I gave her a hug instead, and left the DMV still crying.

so that's the heart-warming portion of the story. The rest is just sad.



I sniffled the whole way home, wondering how I could have been such an idiot as to have gone there in the first place without my wallet. I also wondered how I had managed to remain alive this long, being as I was possibly the least competent human in the world. I can't even renew a goddamn domain name that IS MY NAME. And I had somehow picked up my wallet from the bed and managed to put it down someplace that wasn't ANY of the pockets of ANY of the objects I was bringing with me. And of course, here I am, three years after 9/11, i didn't even KNOW anyone involved, I saw the site on the 5th Oct 2001 and can still remember how the smoke smelled, it's stupid because it had nothing to do with me personally and it shouldn't mean anything to me except that i'm sorry for those who did lose people, but I'm realizing that I need a job and they'll never give me off for Thanksgiving but if I don't have at least two days I can't get to Melrose and can't see Katy before she goes to Iraq again (which IS how 9/11 concretely affects me), and I'm stupid not to have tried harder to get a job earlier because maybe if I'd had a job for a while by now they'd give me time off, but I don't know that they wouldn't, I'm still stupid and unemployed and my unemployment benefits are gone as of last week, and really I know nothing and have no reason to be as upset as I am except that I am possibly the world's least competent human.

So i came home and made lunch. The kitchen is a mess, dishes not done and it's Dave's turn to do them but he didn't get to it. As I make lunch Dave is grumpily and frantically working on his homework and knowing it won't be finished by the time he has to leave. I couldn't keep from crying over lunch, as I'm slicing the bagels (and much as I love Buffalo and its cuisine, bagels here are little squishy for-crap things) and reheating canned soup. Dave hears me and wants to know what's wrong with me, I tell him I'm just having a bad day, he says the domain thing will get sorted out, I agree and cry some more, he gets up and I think maybe he'll come comfort me (sad that something like that would help, as we both have better things to do than pander to my need for attention), but he's just getting dressed and going back to his work.
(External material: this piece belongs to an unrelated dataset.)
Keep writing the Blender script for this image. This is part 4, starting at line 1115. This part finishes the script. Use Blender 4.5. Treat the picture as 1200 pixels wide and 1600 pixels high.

I apologize for having taken so much of his time this morning, he says 'no, i should've gotten up earlier,' it doesn't really console me because I know he spent at least half an hour researching the transfer of domain names for me, and he WAS up early, but spent over an hour in my bed being snuggly and a Good Boyfriend, and I am sad to think that it was time he didn't have to spend. He comes and eats a hurried lunch, packs up in a frantic rush, I hand him his bagel as he runs out the door, and make him stop long enough to kiss me goodbye.

Yes, I am totally unable to cope with life. Congratulations to me!

Date: 2004-10-13 04:48 pm (UTC)
From: [identity profile] qowf.livejournal.com
You are beating yourself up something fierce. You're having a bad spate, that is all. It will pass.

Hang in there. A large virtual hug for you.

Date: 2004-10-13 05:10 pm (UTC)
From: [identity profile] dragonlady7.livejournal.com
thank you.

Date: 2004-10-13 05:18 pm (UTC)
From: [identity profile] fafojoy.livejournal.com
Hmm......You do need a hug (((virtual hug))))

I guess there are some things to be thankful for though - the nice lady who gave you the dollar. Really, what is $1 to most of us? Nothing. But the gesture was priceless. Second, I am thankful for your sister Katy and all the other men and women who have gone to Iraq and Afghanistan when our country asked them to, to hopefully make the world a safer place.

And things like the domain and job will work out. Be up front about needing the weekend off for Thanksgiving and tell the person who is hiring you that your sister is shipping out to Iraq and so you are not available to work that weekend. I have hired people with already scheduled holidays and vacations and family events. - as long as I know up front, we could generally work with it.

Date: 2004-10-13 06:23 pm (UTC)
From: [identity profile] spacellama.livejournal.com
Sounds like a thoroughly shitty day, but with bright spots that give me some home for the universe. I feel like kissing the lady who gave you a dollar. Just a few weeks ago, my parking meter ran out while I was in jury duty, and of course the change machine wasn't working down at the court house. But an older gentleman just smiled and gave me two dollars in quarters and dimes. I tried to give him the bills to repay him, but he just smiled some more and told me to hurry along before the meter maid slapped me with a ticket.

I think that guy was God. Maybe the dollar lady was, too.